▶ [SUPPLIED ENTRIES]:
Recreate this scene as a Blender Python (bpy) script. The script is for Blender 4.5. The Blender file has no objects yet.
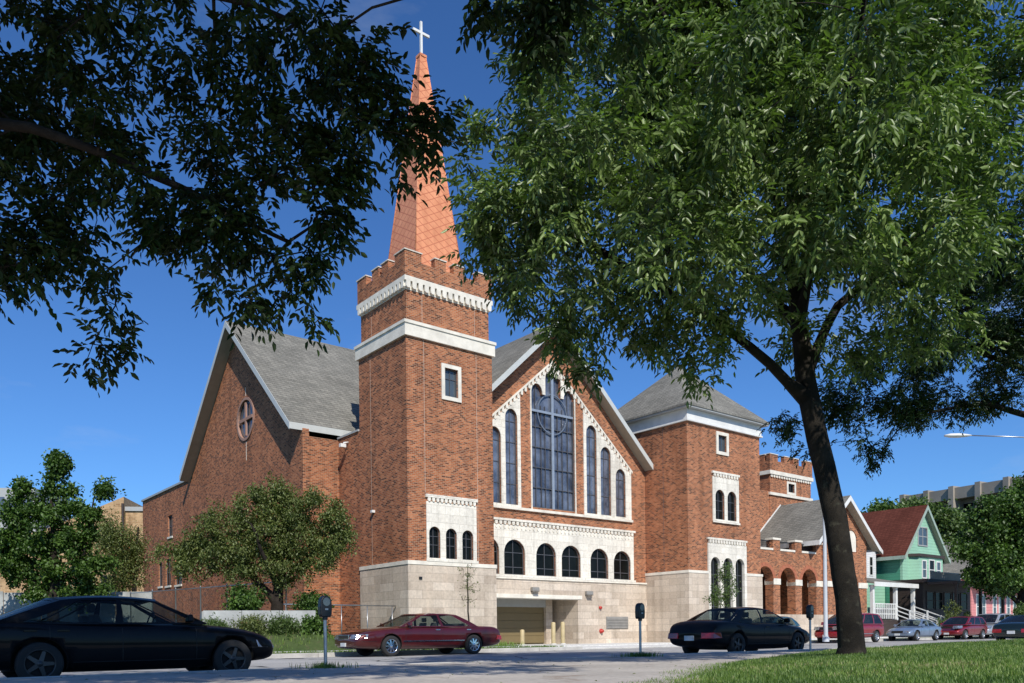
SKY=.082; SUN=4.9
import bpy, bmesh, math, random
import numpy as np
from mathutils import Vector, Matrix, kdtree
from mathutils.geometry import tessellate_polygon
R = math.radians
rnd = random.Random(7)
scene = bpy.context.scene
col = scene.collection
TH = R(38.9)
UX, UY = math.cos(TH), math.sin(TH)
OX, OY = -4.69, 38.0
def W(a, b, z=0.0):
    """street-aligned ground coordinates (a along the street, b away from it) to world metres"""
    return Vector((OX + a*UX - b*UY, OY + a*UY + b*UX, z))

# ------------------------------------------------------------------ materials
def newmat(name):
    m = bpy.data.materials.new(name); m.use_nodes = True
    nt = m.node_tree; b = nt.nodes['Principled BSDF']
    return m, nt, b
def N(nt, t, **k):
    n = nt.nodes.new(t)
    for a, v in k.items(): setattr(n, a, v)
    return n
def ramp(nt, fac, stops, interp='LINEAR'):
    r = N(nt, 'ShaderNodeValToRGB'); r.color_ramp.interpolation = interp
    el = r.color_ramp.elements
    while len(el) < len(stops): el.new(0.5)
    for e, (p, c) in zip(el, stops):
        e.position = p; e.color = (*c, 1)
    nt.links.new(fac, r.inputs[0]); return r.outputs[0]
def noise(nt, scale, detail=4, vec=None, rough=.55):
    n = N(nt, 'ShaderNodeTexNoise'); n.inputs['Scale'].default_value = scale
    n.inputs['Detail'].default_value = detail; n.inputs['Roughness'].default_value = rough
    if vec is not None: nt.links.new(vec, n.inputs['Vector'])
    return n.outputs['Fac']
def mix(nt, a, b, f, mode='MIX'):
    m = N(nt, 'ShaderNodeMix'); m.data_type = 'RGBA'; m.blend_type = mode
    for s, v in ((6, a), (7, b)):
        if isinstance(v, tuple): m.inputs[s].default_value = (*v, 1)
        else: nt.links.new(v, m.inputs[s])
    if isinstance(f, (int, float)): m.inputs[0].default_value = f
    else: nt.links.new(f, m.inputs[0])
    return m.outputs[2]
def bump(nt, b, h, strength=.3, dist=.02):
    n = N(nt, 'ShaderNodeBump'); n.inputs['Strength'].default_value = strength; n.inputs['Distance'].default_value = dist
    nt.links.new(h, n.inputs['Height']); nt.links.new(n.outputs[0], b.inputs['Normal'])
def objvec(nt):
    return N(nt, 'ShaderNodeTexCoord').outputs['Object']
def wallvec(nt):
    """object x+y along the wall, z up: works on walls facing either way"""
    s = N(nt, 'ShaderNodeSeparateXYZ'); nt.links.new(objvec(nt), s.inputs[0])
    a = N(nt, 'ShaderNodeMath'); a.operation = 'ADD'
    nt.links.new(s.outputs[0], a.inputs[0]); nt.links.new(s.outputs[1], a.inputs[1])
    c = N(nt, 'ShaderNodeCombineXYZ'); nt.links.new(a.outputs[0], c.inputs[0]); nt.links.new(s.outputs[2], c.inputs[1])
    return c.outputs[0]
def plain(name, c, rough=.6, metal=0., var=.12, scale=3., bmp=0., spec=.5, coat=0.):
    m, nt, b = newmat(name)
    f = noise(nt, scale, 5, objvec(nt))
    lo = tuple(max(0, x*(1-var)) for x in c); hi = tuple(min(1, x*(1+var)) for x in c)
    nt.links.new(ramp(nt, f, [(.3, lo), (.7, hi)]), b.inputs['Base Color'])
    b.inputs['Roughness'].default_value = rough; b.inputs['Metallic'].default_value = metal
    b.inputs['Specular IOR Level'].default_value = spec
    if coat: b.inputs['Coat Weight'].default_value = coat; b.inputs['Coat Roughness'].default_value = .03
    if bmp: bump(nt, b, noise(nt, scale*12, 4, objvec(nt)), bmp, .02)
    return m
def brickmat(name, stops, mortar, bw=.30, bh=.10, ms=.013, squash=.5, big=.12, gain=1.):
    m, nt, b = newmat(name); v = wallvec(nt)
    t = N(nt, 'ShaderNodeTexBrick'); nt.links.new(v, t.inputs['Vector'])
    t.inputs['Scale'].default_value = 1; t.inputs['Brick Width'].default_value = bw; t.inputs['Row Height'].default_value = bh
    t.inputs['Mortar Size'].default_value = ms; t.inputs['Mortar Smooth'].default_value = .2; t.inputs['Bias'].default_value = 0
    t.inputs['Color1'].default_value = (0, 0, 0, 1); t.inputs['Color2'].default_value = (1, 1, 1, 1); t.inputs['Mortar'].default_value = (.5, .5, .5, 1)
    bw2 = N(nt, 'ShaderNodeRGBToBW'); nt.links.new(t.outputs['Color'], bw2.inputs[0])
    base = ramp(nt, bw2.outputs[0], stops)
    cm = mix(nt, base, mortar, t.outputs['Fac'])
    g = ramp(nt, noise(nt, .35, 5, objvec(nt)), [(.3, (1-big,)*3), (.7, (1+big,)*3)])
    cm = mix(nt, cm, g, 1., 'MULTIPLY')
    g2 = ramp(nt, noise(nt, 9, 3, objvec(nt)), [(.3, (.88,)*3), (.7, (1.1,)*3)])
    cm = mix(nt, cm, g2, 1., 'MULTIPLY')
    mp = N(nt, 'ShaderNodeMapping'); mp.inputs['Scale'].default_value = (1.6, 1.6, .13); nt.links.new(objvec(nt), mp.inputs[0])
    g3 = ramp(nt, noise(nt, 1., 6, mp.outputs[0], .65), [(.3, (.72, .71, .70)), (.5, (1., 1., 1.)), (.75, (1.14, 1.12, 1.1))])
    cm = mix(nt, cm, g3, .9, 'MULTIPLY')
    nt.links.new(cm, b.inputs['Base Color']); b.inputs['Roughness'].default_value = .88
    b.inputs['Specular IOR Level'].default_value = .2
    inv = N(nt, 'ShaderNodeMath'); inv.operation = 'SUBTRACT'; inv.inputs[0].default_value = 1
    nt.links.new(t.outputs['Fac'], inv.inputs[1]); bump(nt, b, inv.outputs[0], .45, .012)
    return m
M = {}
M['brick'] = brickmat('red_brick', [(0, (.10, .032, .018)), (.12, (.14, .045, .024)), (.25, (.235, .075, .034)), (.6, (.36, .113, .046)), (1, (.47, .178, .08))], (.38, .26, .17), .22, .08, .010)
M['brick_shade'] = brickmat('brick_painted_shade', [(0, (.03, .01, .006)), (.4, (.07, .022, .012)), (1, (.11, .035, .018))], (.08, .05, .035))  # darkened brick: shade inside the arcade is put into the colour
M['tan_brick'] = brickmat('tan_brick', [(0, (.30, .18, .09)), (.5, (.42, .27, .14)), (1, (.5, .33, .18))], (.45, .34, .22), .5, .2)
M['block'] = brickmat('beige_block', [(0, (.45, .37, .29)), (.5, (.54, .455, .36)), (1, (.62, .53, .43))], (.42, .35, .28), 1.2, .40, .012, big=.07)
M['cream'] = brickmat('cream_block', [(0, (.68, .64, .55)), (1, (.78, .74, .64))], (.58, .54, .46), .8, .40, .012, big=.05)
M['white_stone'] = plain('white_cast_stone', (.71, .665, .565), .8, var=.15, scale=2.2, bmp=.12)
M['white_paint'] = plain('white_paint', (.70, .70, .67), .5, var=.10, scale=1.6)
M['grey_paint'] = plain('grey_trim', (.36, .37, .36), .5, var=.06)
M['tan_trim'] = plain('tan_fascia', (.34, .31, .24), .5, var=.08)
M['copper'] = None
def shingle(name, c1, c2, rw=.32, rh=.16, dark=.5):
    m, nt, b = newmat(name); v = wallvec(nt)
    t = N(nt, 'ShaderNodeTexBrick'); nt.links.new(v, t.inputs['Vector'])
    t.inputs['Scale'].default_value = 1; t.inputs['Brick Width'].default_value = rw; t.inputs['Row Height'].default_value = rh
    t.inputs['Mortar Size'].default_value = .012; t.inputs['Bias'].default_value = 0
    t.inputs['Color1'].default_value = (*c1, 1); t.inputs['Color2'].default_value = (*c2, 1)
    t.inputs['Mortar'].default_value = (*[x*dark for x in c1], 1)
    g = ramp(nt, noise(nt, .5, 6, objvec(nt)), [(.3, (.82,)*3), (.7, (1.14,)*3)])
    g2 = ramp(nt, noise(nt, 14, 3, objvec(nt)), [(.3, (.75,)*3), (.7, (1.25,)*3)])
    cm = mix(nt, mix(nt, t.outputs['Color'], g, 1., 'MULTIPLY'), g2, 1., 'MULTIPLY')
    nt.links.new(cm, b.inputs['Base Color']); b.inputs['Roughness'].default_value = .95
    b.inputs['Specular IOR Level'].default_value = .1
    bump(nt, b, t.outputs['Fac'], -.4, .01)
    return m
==
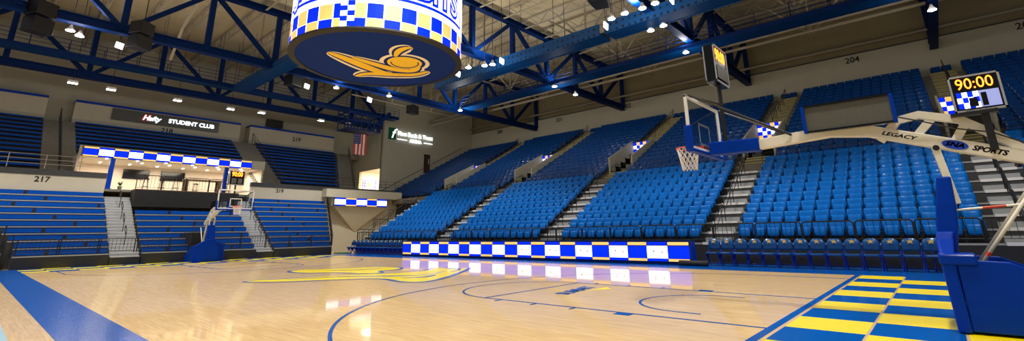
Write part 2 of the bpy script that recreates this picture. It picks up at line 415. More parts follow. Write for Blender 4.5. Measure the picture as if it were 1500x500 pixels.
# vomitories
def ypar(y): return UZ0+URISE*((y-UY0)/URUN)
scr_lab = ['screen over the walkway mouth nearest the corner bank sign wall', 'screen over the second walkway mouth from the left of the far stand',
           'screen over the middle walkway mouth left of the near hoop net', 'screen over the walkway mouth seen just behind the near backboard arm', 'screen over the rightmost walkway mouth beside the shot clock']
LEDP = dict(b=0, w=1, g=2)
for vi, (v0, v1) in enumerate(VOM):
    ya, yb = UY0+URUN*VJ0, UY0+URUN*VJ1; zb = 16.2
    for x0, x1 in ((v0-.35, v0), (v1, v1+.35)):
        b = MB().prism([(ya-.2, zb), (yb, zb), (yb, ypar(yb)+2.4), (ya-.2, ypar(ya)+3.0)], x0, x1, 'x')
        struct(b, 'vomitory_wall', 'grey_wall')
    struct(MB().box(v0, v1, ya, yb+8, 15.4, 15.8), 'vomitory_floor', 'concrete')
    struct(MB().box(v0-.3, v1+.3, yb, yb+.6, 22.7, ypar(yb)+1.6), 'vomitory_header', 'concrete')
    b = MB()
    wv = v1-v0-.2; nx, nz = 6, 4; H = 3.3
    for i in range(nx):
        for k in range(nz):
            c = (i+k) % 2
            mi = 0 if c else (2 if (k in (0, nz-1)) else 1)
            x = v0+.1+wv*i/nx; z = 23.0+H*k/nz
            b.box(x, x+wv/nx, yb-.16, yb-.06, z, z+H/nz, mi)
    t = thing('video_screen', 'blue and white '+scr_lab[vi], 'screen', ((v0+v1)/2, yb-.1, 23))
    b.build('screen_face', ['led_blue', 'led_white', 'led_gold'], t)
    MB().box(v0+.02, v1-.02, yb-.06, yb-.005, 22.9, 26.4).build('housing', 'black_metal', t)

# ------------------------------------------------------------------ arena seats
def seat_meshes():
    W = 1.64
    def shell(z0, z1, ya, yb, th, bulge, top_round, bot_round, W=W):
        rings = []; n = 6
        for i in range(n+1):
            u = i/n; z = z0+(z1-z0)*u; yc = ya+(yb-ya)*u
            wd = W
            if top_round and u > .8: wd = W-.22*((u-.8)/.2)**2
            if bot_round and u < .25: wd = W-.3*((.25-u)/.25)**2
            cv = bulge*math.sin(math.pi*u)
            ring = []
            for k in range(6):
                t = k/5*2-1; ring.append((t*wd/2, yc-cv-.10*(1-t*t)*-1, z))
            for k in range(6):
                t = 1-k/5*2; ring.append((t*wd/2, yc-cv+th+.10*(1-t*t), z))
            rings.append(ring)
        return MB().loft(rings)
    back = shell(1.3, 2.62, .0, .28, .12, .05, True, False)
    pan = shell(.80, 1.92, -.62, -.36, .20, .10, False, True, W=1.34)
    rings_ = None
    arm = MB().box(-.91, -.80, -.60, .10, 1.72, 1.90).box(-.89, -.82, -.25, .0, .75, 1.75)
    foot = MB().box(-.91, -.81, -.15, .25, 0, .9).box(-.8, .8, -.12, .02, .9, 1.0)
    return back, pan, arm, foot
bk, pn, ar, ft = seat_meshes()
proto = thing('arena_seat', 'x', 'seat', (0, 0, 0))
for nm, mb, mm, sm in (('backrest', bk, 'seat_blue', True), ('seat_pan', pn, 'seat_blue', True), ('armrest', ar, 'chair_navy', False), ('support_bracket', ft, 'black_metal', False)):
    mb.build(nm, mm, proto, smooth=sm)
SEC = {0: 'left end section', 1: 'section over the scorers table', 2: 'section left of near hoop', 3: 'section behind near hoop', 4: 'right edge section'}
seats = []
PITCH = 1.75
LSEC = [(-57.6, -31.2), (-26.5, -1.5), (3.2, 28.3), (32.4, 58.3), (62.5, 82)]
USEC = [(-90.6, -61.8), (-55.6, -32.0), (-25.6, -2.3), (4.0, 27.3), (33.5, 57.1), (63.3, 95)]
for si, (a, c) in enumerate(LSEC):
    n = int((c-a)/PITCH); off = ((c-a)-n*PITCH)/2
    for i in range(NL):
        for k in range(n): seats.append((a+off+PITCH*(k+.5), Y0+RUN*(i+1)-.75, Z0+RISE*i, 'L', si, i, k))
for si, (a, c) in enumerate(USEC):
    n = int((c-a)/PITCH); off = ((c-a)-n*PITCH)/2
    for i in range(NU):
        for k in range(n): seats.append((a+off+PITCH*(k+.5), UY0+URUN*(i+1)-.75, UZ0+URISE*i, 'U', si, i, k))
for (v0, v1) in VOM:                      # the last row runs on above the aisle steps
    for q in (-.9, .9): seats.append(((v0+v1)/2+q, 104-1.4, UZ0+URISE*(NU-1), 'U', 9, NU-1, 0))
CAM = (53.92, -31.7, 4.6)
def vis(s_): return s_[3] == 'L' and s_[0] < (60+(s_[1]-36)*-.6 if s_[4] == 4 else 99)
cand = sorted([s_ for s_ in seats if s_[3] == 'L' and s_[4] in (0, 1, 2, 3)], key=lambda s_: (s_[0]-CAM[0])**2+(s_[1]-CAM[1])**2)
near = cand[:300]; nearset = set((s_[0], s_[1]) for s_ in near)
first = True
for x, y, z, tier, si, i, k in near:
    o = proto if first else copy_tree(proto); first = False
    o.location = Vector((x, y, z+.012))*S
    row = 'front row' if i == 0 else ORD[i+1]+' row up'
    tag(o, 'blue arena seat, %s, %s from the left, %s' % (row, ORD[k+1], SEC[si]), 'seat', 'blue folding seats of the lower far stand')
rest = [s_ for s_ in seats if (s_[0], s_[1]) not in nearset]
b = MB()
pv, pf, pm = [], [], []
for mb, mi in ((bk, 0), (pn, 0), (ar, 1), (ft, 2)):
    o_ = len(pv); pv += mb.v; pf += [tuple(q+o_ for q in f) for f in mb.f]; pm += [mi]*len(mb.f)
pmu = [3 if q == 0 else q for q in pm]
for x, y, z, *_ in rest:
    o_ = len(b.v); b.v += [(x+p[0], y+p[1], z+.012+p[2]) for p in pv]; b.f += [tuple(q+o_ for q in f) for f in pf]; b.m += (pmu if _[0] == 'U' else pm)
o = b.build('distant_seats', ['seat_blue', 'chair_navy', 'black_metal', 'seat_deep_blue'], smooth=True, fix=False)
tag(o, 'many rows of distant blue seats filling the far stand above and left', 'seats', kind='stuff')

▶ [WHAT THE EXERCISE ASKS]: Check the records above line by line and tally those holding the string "brickmat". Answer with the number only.

▶ [REPLY]: 6